Posted by Eric Blair at January 5, 2006 12:20 PM

Gee, I'm sure glad George Bush is president and not some of you guys...

A few things:
- Small point, I don't think you can say killing doesn't bother those tasked with undertaking it. That varies, but if WWII is any indication a fair proportion of troops will suffer trauma from these experiences, no matter how righteous and justified the cause.

- Big point, Arab Islam has been so tied up with dictatorship for so long, fascist-type philosophies and propaganda have saturated that region since at least WWI, and the Ottoman Empire was a tyrannical state before that. Hitler-style leaders have ruled (eg. Nasser and Saddam), so definitely they have a serious fascism problem, but you can no more say Islam is responsible for any of this than that Confucianism was responsible for the Battle of Manila - it just ain't so.

In fact, unless you go so far back in history it becomes meaningless (what were your ancestors doing in the year 650? Mine were committing human sacrifice), the Muslims, and the Arabs, are an extremely passive people. Like the effect of Christianity on the barbarians of Europe, you have to see it for what it did to the people it converted. The Ottomans and Mughals were warlike, but they were only few generations removed from the Mongol horde! The effect was much like Christianity on the Danes, still militaristic but a huge improvement over the Vikings!

I think because of the ameliorating influence of Islam, their populations have been remarkably resilient to this overwhelming flood of Natinalist-Militarist (WWI and aftermath), Nazi (1930s), Commie (post war) and Islamofascist propaganda. A few decades of equivalent conditioning on a previously peaceloving population a fraction the size produced the monster that was the Japanese Empire (remember, if the Emperor hadn't surrendered America was realistically expected a million more dead troops before war's end).

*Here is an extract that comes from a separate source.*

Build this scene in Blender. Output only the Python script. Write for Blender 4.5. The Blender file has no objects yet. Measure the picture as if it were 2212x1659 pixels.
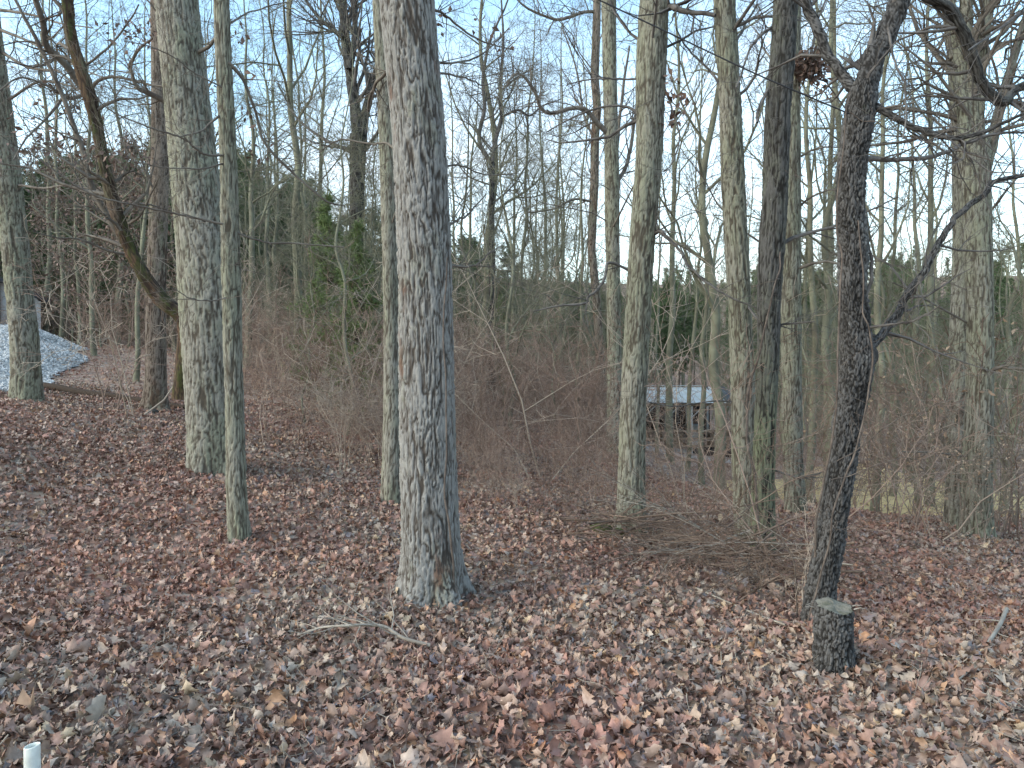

No Arab leader, however charismatic, has had an army that would fight with any degree of fanaticism. When did any Arab army - or any Arab unit - die to a man in its foxholes like genuine fanatics do? "I don't think God wills it," they say, and trudge off home.

- Big point: Why oh why should we attack civilian populations? WWII was a glorious crusade for freedom, but no one feels pride swell in their breast listening to tales of the fire bombing of cities. And that tactic was a military failure. The methodical strategic bombing of German industry by the US in WWII is credited with seriously degrading their capacity of war. The British bombing of cities was a waste of a valuable military asset at the cost of many trained air crews. Whatever morale effect it had was minimal. Likewise the bombing of Japanese residential areas (not counting manufacturing an military targets) was entirely counterproductive, at a horrific moral cost, and just hardened the resolve of the civilian population.

- Ali and Alisha, the typical Muslim Mom and Pop, are not terrorists. Ali is a good family man, and a businessman at heart. They're moral in a rather strict way, and law-abiding. They're poorly educated and backward folk from a backward land (some lands more backward than others), strongly in need of friendship and guidance from their more worldy Christian neighbours. However they are far more promising citizen material than than squalid, wretched paupers and peasants who built America just a few generations ago.

For heaven's sake, man for man, the Irish are infinitely worse terrorists than the Muslims, and no one is discussing nuking the Emerald Isle!

Posted by Kip Watson at January 5, 2006 2:49 PM

What is war? As defined by Clauswitz, it is 'politics by other means'.
What is, then, our politcal agenda? Muddled, as Mr. Van der Luen suggests.
Is thermonuclear anihilation really a viable politcal/military option? Steven den Beste argued this on his (now defunct) weblog a few years ago, and his reasoning was similar to Mr. Van der Luen.
But for a strategy (strategic goal) to be effective, it must be widely explained and expounded. Will an American president actually expound the above, and survive politcally for more than 5 minutes?
And P.S.: I grew up knowing more than a few officers in the Strategic Air Command, who were almost all very fine men and dedicated patriots, and dropping those bombs would indeed bother them quite a bit. They had quite a deep grasp on the responsibility they wielded.

Posted by David at January 5, 2006 2:55 PM

A very well written article. I believe Momar Kadafi's recent, timely, diplomatic re-engagement supports NC3's comments above, and more generally the validity of arguments this article presents.

Posted by NCP at January 5, 2006 9:47 PM

On Sept 12, 2001 the United States DID NOT : 1. Close it's borders north and south. 2. Suspend any and all Middle Eastern immigration. 3. Expunge any and all Muslims here on student visas. 4. The USA DID NOT put the Muslim world on notice by patrolling Mecca 24/7 with armed aircraft 365 days a year, indefinately. The Muslim world was NOT warned that another attack on western soil would trigger the obliteration of Mecca.
A weak administration did none of this. In it's place we chose to pretend that Islam is a true religion vice it's obvious ancient barbaric 12th Century culture. Have you heard ONE major reporting agency on planet earth refer to the '72 virgins waiting in heaven' as a silly fairy tale ? You have not.
For these terrible miscalculations the terrible deed will fall on a future administration---we will have to kill them in wholesale numbers. Teaching the muslim world democracy is akin to teaching my cat to play the piano.

southie58@msn.com

Posted by Matt Hooper at January 22, 2006 2:36 AM

Time for Macauley's "Lays of Ancient Rome", from "Horatius at the Bridge" (c. BC 700):

"Then up spake brave Horatius, the Captain of the Gate,
"To all men living on this Earth, death cometh soon or late.
"And how can Man die better than by facing fearful odds,
"For the ashes of his fathers and the Temples of his Gods?"

In Peter Quince's "Owen's Alligator", Sargon the Great of Sumer, a God-king come to the Jersey Shore, enjoins Owen's father: "Two things are worth doing: Living well, and dying well. Believe."

Metrosexual neuters will depart the scene like smoke, leaving but a sticky smudge behind. Their butterflies will not even send out yellow death announcements.